Handling anything at a big scale always is very different from when things are small. The differences can be in the number of people working with something, the business impact of decisions and the ability to enforce the execution of decisions at a large scale. I have in the previous post talked about different tools to automate logic and business rules in Angular apps using eg. TSLint, Prettier, Schematics and CI/CD pipelines. My mantra, that is ever ringing in my head when I work for bigger enterprises is:
“If it can’t be automated, don’t bother”
Christian Lüdemann
I might even create a poster for this at one point so you can have it hanging in your office. Having automatic enforcement of the enterprise’s processes is not the best way to enforce it. IT IS THE ONLY WAY TO ENFORCE IT.
This posts will go in depth with a checklist for handling Angular apps in a scalable way for big enterprises:
1: Automate the WHOLE delivery process
You sure you have heard this a lot of times, Having a fully automated delivery process means that every one can release to production on the team (given they have got an approved pull request). The best teams I have worked with have also used feature sites and automatic end-to-end tests to making the delivery processes even more automatic and safe. For more on this, I recommend reading my blog post on implementing continuous delivery.
2: Automate documentation of code
You might already be aware that you should be documenting: the high-level overview and that the documentation should explain “the why” and not “the how” (reasons behind eg. why some hack is made). The code should be clean and self-explaining enough to not need comments. That being said, doing the necessary documentation should, of course, be automated, otherwise, it will simply not be maintained.
For generating the documentation Compodoc is a great tool to generate a static page that will document your app.
3: Automate code style standards
As I have spoken about in the previous post, having an efficient decision-making process is not enough. Without using tools for enforcing the decided standards, it will simply not be enforced consistently. People tend to underestimate how forgettable the human brain is and how much we like to stick to our ways of doing.
TSLint is the industry standard for enforcing code style standards in Angular apps. It has a lot of rules out of the box and Angular CLI comes with Codelyzer which will enforce the Angular best practices. Should you have specific code standard rules for your business you can enforce these by creating your own TSLint rules.
4: Automate formatting
Formatting is, as well, an area where you don’t want to spend time enforcing it manually in PRs. Prettier is coming to the rescue here and will ensure that the code will look nice and consistent regardless for each check-in. Normally formatting is enforced either with a pre-commit hook or on the CI.
5: Automate code sharing
NPM packages are used by many teams to share code between projects and the same problems are faced every time:
- You need to create a dedicated repo, demo project and CI for each shared lib
- It is tedious to create a change in a shared lib because you need to update the clients
- You face problems with dependency mismatching, eg. Angular 6 in one project and Angular 7 in another
- Npm link, do I need to say more?
These problems will naturally cause the team to share less code and duplicate more, as this becomes the path of least resistance.

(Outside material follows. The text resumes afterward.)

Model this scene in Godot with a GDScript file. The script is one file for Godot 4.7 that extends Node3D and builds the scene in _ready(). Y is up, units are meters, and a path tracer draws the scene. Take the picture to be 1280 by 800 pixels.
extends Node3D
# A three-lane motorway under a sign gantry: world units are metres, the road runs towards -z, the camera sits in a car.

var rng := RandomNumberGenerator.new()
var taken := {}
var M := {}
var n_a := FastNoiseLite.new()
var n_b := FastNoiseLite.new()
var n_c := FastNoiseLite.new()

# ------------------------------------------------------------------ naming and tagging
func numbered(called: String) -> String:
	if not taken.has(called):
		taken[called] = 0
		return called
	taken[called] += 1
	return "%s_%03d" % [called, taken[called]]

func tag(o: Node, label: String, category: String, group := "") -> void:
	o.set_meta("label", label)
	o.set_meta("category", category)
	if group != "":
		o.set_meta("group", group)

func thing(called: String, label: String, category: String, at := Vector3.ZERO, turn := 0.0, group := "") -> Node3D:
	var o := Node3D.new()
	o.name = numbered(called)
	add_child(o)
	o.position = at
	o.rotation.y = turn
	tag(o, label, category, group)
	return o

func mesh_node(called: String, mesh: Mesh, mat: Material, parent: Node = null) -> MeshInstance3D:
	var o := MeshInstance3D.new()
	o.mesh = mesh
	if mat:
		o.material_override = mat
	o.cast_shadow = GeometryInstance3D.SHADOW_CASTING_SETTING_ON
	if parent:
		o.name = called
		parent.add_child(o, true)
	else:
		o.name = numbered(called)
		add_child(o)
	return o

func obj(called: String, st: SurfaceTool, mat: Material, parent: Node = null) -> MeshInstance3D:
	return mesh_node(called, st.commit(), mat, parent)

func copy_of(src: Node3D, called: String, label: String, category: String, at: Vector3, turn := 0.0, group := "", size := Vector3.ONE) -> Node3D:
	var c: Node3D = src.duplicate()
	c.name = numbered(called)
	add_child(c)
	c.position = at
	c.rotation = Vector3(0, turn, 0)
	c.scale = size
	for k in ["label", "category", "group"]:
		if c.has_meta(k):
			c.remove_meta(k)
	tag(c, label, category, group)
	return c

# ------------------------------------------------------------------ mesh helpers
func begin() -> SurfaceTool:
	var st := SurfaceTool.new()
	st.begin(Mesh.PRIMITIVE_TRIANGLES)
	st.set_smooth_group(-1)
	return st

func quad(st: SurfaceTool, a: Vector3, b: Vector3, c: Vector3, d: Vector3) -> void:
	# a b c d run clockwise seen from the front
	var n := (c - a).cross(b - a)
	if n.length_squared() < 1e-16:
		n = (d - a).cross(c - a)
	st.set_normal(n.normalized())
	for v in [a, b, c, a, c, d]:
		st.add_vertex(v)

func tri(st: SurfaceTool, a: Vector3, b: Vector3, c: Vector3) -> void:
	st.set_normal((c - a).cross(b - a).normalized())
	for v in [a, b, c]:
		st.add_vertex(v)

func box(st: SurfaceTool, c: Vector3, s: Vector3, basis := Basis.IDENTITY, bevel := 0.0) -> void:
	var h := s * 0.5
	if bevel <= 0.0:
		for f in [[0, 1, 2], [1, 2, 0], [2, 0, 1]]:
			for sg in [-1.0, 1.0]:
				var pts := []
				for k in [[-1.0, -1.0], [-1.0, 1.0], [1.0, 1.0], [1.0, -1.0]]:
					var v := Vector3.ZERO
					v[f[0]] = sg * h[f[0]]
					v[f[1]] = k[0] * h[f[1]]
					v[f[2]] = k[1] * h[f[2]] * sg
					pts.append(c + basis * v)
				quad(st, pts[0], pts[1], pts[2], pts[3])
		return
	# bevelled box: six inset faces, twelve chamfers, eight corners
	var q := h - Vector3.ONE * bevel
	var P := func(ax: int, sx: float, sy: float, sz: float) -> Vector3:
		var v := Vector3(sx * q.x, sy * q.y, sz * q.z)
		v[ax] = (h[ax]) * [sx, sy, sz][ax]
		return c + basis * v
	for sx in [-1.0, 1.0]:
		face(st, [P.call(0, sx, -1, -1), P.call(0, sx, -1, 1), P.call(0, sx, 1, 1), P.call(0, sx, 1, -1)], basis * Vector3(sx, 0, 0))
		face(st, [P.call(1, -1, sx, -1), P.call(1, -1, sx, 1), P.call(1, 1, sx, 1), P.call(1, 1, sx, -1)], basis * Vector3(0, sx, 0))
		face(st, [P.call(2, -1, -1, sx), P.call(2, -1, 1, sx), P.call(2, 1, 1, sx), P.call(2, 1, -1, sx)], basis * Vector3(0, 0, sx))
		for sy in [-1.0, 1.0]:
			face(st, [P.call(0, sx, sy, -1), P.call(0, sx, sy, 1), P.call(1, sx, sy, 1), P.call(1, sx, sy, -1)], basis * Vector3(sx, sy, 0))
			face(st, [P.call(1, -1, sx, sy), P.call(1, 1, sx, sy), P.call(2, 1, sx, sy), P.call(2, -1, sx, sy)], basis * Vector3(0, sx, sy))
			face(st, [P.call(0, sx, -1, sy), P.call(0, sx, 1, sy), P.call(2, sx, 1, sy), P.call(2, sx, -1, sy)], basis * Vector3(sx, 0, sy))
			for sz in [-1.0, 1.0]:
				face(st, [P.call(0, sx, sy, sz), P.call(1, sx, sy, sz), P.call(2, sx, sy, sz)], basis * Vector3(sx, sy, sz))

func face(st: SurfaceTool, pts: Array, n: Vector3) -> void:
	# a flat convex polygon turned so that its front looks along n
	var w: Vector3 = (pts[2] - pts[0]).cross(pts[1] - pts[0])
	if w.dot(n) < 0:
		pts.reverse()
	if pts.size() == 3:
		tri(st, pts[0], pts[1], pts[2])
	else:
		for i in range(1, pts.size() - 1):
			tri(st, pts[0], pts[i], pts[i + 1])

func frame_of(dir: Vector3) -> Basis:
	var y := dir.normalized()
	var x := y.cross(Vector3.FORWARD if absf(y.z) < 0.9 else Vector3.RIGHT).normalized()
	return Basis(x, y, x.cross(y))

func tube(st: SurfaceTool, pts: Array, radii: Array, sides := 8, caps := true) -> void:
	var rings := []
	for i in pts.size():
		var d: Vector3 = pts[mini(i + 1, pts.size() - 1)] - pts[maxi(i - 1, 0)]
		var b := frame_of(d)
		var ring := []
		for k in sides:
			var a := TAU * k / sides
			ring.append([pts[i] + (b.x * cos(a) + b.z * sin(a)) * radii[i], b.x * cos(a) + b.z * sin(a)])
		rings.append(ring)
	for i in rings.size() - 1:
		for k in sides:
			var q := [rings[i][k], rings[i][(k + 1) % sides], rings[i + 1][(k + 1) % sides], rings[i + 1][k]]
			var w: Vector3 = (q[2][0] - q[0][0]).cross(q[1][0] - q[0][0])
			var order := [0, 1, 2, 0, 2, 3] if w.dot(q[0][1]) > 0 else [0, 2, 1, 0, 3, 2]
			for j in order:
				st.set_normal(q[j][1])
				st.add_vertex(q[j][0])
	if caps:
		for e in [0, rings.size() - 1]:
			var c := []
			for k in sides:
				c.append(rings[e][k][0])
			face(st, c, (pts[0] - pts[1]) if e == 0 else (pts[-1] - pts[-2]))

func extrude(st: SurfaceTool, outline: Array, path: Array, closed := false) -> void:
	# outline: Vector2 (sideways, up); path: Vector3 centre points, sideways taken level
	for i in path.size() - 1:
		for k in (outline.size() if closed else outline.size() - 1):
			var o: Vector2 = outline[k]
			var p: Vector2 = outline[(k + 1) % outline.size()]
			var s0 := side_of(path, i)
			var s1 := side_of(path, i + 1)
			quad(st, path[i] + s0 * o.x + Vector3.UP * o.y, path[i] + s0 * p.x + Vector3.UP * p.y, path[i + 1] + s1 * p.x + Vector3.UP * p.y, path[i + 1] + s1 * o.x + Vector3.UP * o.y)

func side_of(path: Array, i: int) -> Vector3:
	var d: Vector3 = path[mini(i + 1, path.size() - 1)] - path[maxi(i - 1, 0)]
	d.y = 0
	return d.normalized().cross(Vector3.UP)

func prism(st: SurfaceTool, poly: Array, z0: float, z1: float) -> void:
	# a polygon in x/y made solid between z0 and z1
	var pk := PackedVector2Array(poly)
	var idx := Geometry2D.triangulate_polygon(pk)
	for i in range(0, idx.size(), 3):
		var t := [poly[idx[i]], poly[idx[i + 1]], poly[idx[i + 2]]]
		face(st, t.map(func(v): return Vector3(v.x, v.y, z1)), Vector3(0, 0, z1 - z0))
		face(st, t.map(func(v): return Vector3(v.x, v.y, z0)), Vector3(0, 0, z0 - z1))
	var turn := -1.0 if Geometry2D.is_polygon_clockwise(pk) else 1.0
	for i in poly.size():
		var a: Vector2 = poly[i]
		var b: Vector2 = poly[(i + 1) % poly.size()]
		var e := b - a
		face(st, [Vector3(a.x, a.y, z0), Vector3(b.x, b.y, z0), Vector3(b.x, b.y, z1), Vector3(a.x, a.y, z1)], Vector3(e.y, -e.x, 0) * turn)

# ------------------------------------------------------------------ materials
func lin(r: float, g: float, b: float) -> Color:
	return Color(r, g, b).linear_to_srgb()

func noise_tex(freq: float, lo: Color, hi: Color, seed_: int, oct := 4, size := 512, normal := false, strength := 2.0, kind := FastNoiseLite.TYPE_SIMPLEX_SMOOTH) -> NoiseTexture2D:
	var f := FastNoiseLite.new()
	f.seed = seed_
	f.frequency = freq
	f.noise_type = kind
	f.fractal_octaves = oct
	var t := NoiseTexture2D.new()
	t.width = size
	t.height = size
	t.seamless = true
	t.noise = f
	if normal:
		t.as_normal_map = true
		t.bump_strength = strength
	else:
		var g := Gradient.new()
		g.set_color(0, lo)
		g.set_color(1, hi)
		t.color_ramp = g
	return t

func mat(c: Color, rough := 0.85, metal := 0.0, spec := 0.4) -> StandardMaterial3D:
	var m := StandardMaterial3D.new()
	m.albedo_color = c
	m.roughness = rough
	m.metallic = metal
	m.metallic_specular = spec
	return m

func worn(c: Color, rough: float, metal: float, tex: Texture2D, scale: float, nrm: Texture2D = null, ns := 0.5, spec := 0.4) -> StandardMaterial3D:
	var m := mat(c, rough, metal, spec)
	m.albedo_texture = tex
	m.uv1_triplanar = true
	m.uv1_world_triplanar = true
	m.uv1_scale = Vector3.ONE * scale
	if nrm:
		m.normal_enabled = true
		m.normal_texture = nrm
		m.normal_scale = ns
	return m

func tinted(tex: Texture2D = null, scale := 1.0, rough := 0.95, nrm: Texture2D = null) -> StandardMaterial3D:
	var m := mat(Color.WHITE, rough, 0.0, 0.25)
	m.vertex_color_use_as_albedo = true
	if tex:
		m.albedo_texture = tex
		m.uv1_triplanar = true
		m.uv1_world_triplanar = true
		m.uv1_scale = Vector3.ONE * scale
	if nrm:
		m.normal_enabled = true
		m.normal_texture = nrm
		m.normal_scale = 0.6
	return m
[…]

A better way to do this is to do the mono repo approach. This is why you will hear about industry-leading companies like Google and Facebook having all their code in one repository. With a mono repo, sharing code is very easy and if you have created something in one app, you want to share with other apps, you simply copy the files to the shared lib.
Of course, these benefits come with a price: you need better tooling to manage the CI/CD pipeline. Nx and Lerna are great tools for managing the mono repo. NX gives you a set of schematics for working with mono repos, such as only building and testing the affected code and Lerna allows you to run tasks on multiple apps and libs in a mono repo. Make sure to stay tuned for next blog post, because I will in this go in depth with how to set up a mono repo and implement the necessary tooling on the CI/CD pipeline.
6: Automate to promote best practices with Schematics
The Angular CLI gives you a lot of tools to generate different kinds of files such as services, components, directives, and tests. These generated files might not fit your companies conventions completely or you might want to extend on them. Angular Schematics allows you to do this so you can control eg. how a test file should look when it is generated. Tomas Trajan has written a good blog post on how to create Schematics. I will soon write a blog post on how to work with schematics in Angular 7 with NX.
Conclusion
This post went through how to automate the enforcement of processes and ways of doing as this is the only real way to get it enforced. Especially as the organization grows this only becomes harder. First is the delivery process that should be automated so every team member, given an approved pull request can ship safely to production. Second, that documentation should be automated as much as possible as manual documentation will rotten over time. Enforcement of code standards and formatting using TSLint and Prettier to ensure that the code looks the same regardless of the developer who has written it. Automate code sharing by using the mono repo approach instead of NPM modules. Lastly, writing custom schematics for your company to customize how generated files should look.